Earlier this year, I’m in Courts waiting for an item. A fellow comes up to me very shyly, offers his hand (I think he said he was from Linden), “I hope you don’t think I’m being forward, or anything like that, but I just wanted to tell you I’m proud of you and those songs, man, those songs.
You’ll never know how much they mean to me.” He has two young children with him, 5 or 6 years old. He picks them up, one in each arm, and says to them, “This is a man you have to meet. This is Mister Dave.” The two children are looking at their father like he’s gone mad. He’s calling out the names of songs – Cricket in the Jungle; Boyhood Days; Civilisation – and the children are looking at him like he’s talking French. He and I both ended up laughing – the children were wide-eyed and open-mouthed and completely out of it – but again I recognized this for what it was – a feeling so strong he could not keep it to himself. Powerful stuff, that.
One more short one: Two years ago, on a trip to Toronto minus my guitar (that’s another untold story) I ended up using a Fender Stratocaster owned by a diaspora Guyanese Andy Irwin, a friend of a friend, and a Tradewinds fan. He had just bought the guitar, and he asked me to autograph it – that was April 2010.

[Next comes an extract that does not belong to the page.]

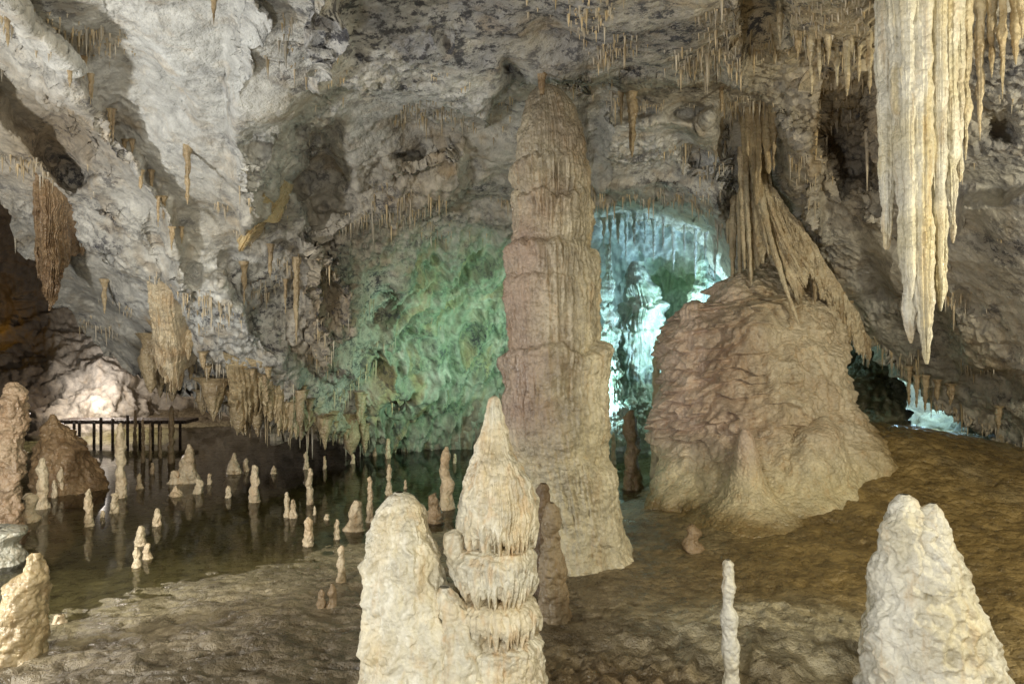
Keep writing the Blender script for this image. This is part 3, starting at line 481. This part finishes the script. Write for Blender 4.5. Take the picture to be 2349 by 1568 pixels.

Fast forward to August this year. I’m in Toronto again, using Andy’s guitar again, and I take the bull by the horns. “Andy, man, this guitar is me; everything about it is me; the neck, the touch, the sound – sell me the guitar, nah?” I was expecting him to laugh, which he did, but I wasn’t expecting what came next which was “Sure, it’s yours.” Now Andy didn’t tell me so, but I know all them songs from all them years was back of the banna’s decision to sell me the Stratocaster. So, the upshot of this is that Dave Martins is going on stage now playing a guitar autographed by Dave Martins. Seeing it, some folks may say, “He conceited.” They don’t know about the encounter.